I have concerns about Naperville District 203's recently announced proposal to eliminate the long-standing Leap and K-Leap reading programs. I am the mother of three District 203 graduates, and a former elementary school library media center director and children's services librarian. In the early 1990s, I worked for two years as a Leap Tutor.

I have been impressed with the quality of that program, not only by the caliber of the tutors, but also what has been accomplished for so many young readers, who enter the program lagging behind their peers, but who leave the program equipped with strategies to help them grow their skills and succeed in the classroom.

Through the Leap programs, District 203 has done a wonderful job of boosting the skills of our youngest struggling students, who might have fallen through the cracks had their emergent needs not been recognized and met early on.
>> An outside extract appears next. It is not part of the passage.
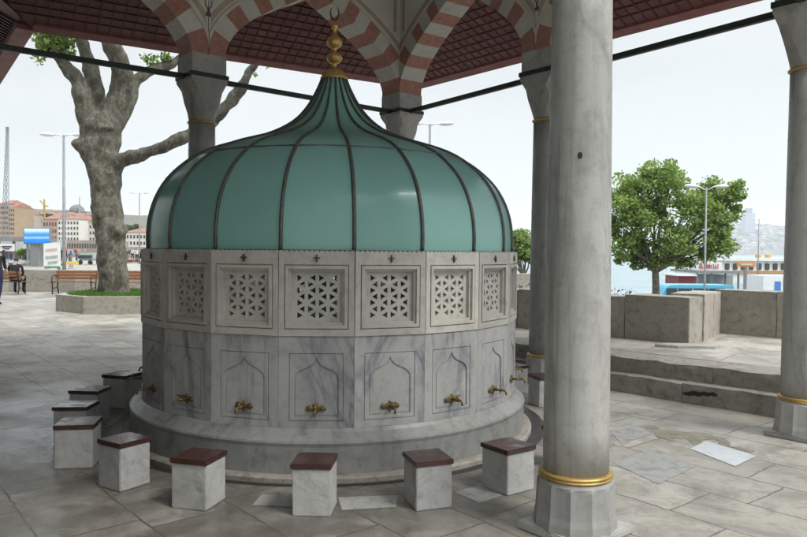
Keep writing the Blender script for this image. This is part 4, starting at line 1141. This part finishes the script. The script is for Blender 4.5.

These are not students with needs for long-term specialized intervention, but rather children with a variety of "readiness" issues that can be met by focused, short-term intervention.

The proposed new model returns reading intervention to the classroom, to small group settings where the pace of instruction is set by the group not by the individual learner. Moving this instruction back into a busy classroom also seems problematic. Part of the beauty of the Leap programs is that tutors have uninterrupted one-on-one instructional time with these easily distracted young learners. When competencies have been met in the individually paced Leap model, students are dismissed from the program to rejoin their classmates.

I would urge that current parents, faculty, and board members reconsider the value of these proven programs before discontinuing them. More study and evaluation and piloting needs to be done before the proposed new program can be considered for districtwide implementation.